▶ **Directive**:
Every line below is to be quoted exactly, with nothing added or dropped.

▶ **Provided material**:

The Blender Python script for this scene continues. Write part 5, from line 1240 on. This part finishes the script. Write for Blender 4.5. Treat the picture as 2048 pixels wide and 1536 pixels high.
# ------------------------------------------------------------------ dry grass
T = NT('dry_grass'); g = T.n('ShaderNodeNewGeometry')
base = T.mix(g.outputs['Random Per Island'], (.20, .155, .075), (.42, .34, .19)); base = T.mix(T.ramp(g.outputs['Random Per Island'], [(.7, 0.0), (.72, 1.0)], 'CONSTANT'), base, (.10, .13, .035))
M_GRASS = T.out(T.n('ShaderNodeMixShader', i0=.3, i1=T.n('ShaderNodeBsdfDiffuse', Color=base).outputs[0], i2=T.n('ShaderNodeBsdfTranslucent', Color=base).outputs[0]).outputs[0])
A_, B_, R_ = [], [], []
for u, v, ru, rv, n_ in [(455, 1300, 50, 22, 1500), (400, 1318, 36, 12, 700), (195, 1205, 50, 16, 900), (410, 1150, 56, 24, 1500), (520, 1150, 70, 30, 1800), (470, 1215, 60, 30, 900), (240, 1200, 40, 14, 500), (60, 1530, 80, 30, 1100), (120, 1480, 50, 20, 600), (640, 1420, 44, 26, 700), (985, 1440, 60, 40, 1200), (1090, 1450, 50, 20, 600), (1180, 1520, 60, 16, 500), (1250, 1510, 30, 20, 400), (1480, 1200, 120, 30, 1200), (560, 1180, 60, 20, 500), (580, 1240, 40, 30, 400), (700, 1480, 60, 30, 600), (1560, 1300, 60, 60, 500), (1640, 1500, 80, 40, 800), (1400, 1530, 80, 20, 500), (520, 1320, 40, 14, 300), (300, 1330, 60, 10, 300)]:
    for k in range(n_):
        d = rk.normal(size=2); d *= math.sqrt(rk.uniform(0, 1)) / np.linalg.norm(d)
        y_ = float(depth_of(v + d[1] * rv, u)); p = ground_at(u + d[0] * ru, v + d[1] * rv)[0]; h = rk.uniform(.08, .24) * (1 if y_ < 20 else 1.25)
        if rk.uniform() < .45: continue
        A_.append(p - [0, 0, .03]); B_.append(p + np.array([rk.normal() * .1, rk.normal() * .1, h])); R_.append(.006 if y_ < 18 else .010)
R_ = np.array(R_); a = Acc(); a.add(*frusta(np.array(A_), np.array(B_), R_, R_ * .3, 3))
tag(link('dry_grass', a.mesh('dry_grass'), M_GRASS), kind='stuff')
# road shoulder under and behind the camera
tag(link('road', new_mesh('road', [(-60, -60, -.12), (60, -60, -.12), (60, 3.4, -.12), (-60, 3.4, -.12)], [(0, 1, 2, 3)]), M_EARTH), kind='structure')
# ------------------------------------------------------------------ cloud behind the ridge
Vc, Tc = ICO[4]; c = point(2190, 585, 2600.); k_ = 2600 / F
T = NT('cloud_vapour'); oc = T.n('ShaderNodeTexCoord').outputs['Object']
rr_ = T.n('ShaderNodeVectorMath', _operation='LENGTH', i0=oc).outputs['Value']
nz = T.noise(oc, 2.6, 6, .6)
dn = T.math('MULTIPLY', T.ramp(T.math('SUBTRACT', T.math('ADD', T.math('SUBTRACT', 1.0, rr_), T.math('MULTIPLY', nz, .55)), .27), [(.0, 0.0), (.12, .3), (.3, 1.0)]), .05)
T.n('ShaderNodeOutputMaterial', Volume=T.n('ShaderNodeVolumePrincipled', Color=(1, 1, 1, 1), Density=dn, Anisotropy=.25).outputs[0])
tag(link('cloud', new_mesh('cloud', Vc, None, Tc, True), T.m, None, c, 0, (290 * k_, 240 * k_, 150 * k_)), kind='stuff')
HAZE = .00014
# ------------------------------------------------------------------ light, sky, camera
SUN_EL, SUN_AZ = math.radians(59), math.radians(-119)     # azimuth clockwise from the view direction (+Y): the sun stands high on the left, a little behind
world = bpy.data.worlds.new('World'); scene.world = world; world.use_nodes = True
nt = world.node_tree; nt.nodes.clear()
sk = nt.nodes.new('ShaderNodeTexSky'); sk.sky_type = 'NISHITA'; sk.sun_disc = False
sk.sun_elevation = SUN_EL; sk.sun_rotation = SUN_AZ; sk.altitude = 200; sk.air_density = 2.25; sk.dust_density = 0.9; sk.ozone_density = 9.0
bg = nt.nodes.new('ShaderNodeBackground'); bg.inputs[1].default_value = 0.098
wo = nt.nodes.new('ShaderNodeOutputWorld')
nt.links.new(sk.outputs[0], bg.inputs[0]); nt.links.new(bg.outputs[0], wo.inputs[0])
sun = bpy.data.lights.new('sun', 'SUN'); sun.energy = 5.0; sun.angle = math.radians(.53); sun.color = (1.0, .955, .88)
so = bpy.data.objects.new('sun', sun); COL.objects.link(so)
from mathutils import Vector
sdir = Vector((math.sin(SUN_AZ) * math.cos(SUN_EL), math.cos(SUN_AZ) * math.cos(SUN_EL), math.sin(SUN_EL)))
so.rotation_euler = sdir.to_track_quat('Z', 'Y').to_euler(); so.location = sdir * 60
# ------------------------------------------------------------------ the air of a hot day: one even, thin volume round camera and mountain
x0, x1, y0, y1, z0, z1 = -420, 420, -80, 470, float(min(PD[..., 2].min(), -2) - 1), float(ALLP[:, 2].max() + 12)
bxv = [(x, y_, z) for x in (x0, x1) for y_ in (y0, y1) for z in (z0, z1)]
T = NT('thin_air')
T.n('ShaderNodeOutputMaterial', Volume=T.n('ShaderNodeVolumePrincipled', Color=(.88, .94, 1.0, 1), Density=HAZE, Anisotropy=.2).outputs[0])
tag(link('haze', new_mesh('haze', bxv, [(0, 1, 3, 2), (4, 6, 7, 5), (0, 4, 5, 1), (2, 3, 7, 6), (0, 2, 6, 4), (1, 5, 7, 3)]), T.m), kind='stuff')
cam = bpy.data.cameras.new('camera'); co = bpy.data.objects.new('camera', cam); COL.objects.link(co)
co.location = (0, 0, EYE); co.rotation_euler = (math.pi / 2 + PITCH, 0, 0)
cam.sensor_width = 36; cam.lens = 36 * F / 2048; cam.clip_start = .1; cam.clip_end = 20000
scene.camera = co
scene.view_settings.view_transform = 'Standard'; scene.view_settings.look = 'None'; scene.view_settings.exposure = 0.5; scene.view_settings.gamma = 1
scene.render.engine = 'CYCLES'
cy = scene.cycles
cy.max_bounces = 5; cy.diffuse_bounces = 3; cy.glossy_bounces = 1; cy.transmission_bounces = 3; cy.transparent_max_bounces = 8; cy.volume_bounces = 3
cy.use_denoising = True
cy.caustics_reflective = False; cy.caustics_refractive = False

▶ **Written response**:
The Blender Python script for this scene continues. Write part 5, from line 1240 on. This part finishes the script. Write for Blender 4.5. Treat the picture as 2048 pixels wide and 1536 pixels high.
# ------------------------------------------------------------------ dry grass
T = NT('dry_grass'); g = T.n('ShaderNodeNewGeometry')
base = T.mix(g.outputs['Random Per Island'], (.20, .155, .075), (.42, .34, .19)); base = T.mix(T.ramp(g.outputs['Random Per Island'], [(.7, 0.0), (.72, 1.0)], 'CONSTANT'), base, (.10, .13, .035))
M_GRASS = T.out(T.n('ShaderNodeMixShader', i0=.3, i1=T.n('ShaderNodeBsdfDiffuse', Color=base).outputs[0], i2=T.n('ShaderNodeBsdfTranslucent', Color=base).outputs[0]).outputs[0])
A_, B_, R_ = [], [], []
for u, v, ru, rv, n_ in [(455, 1300, 50, 22, 1500), (400, 1318, 36, 12, 700), (195, 1205, 50, 16, 900), (410, 1150, 56, 24, 1500), (520, 1150, 70, 30, 1800), (470, 1215, 60, 30, 900), (240, 1200, 40, 14, 500), (60, 1530, 80, 30, 1100), (120, 1480, 50, 20, 600), (640, 1420, 44, 26, 700), (985, 1440, 60, 40, 1200), (1090, 1450, 50, 20, 600), (1180, 1520, 60, 16, 500), (1250, 1510, 30, 20, 400), (1480, 1200, 120, 30, 1200), (560, 1180, 60, 20, 500), (580, 1240, 40, 30, 400), (700, 1480, 60, 30, 600), (1560, 1300, 60, 60, 500), (1640, 1500, 80, 40, 800), (1400, 1530, 80, 20, 500), (520, 1320, 40, 14, 300), (300, 1330, 60, 10, 300)]:
    for k in range(n_):
        d = rk.normal(size=2); d *= math.sqrt(rk.uniform(0, 1)) / np.linalg.norm(d)
        y_ = float(depth_of(v + d[1] * rv, u)); p = ground_at(u + d[0] * ru, v + d[1] * rv)[0]; h = rk.uniform(.08, .24) * (1 if y_ < 20 else 1.25)
        if rk.uniform() < .45: continue
        A_.append(p - [0, 0, .03]); B_.append(p + np.array([rk.normal() * .1, rk.normal() * .1, h])); R_.append(.006 if y_ < 18 else .010)
R_ = np.array(R_); a = Acc(); a.add(*frusta(np.array(A_), np.array(B_), R_, R_ * .3, 3))
tag(link('dry_grass', a.mesh('dry_grass'), M_GRASS), kind='stuff')
# road shoulder under and behind the camera
tag(link('road', new_mesh('road', [(-60, -60, -.12), (60, -60, -.12), (60, 3.4, -.12), (-60, 3.4, -.12)], [(0, 1, 2, 3)]), M_EARTH), kind='structure')
# ------------------------------------------------------------------ cloud behind the ridge
Vc, Tc = ICO[4]; c = point(2190, 585, 2600.); k_ = 2600 / F
T = NT('cloud_vapour'); oc = T.n('ShaderNodeTexCoord').outputs['Object']
rr_ = T.n('ShaderNodeVectorMath', _operation='LENGTH', i0=oc).outputs['Value']
nz = T.noise(oc, 2.6, 6, .6)
dn = T.math('MULTIPLY', T.ramp(T.math('SUBTRACT', T.math('ADD', T.math('SUBTRACT', 1.0, rr_), T.math('MULTIPLY', nz, .55)), .27), [(.0, 0.0), (.12, .3), (.3, 1.0)]), .05)
T.n('ShaderNodeOutputMaterial', Volume=T.n('ShaderNodeVolumePrincipled', Color=(1, 1, 1, 1), Density=dn, Anisotropy=.25).outputs[0])
tag(link('cloud', new_mesh('cloud', Vc, None, Tc, True), T.m, None, c, 0, (290 * k_, 240 * k_, 150 * k_)), kind='stuff')
HAZE = .00014
# ------------------------------------------------------------------ light, sky, camera
SUN_EL, SUN_AZ = math.radians(59), math.radians(-119)     # azimuth clockwise from the view direction (+Y): the sun stands high on the left, a little behind
world = bpy.data.worlds.new('World'); scene.world = world; world.use_nodes = True
nt = world.node_tree; nt.nodes.clear()
sk = nt.nodes.new('ShaderNodeTexSky'); sk.sky_type = 'NISHITA'; sk.sun_disc = False
sk.sun_elevation = SUN_EL; sk.sun_rotation = SUN_AZ; sk.altitude = 200; sk.air_density = 2.25; sk.dust_density = 0.9; sk.ozone_density = 9.0
bg = nt.nodes.new('ShaderNodeBackground'); bg.inputs[1].default_value = 0.098
wo = nt.nodes.new('ShaderNodeOutputWorld')
nt.links.new(sk.outputs[0], bg.inputs[0]); nt.links.new(bg.outputs[0], wo.inputs[0])
sun = bpy.data.lights.new('sun', 'SUN'); sun.energy = 5.0; sun.angle = math.radians(.53); sun.color = (1.0, .955, .88)
so = bpy.data.objects.new('sun', sun); COL.objects.link(so)
from mathutils import Vector
sdir = Vector((math.sin(SUN_AZ) * math.cos(SUN_EL), math.cos(SUN_AZ) * math.cos(SUN_EL), math.sin(SUN_EL)))
so.rotation_euler = sdir.to_track_quat('Z', 'Y').to_euler(); so.location = sdir * 60
# ------------------------------------------------------------------ the air of a hot day: one even, thin volume round camera and mountain
x0, x1, y0, y1, z0, z1 = -420, 420, -80, 470, float(min(PD[..., 2].min(), -2) - 1), float(ALLP[:, 2].max() + 12)
bxv = [(x, y_, z) for x in (x0, x1) for y_ in (y0, y1) for z in (z0, z1)]
T = NT('thin_air')
T.n('ShaderNodeOutputMaterial', Volume=T.n('ShaderNodeVolumePrincipled', Color=(.88, .94, 1.0, 1), Density=HAZE, Anisotropy=.2).outputs[0])
tag(link('haze', new_mesh('haze', bxv, [(0, 1, 3, 2), (4, 6, 7, 5), (0, 4, 5, 1), (2, 3, 7, 6), (0, 2, 6, 4), (1, 5, 7, 3)]), T.m), kind='stuff')
cam = bpy.data.cameras.new('camera'); co = bpy.data.objects.new('camera', cam); COL.objects.link(co)
co.location = (0, 0, EYE); co.rotation_euler = (math.pi / 2 + PITCH, 0, 0)
cam.sensor_width = 36; cam.lens = 36 * F / 2048; cam.clip_start = .1; cam.clip_end = 20000
scene.camera = co
scene.view_settings.view_transform = 'Standard'; scene.view_settings.look = 'None'; scene.view_settings.exposure = 0.5; scene.view_settings.gamma = 1
scene.render.engine = 'CYCLES'
cy = scene.cycles
cy.max_bounces = 5; cy.diffuse_bounces = 3; cy.glossy_bounces = 1; cy.transmission_bounces = 3; cy.transparent_max_bounces = 8; cy.volume_bounces = 3
cy.use_denoising = True
cy.caustics_reflective = False; cy.caustics_refractive = False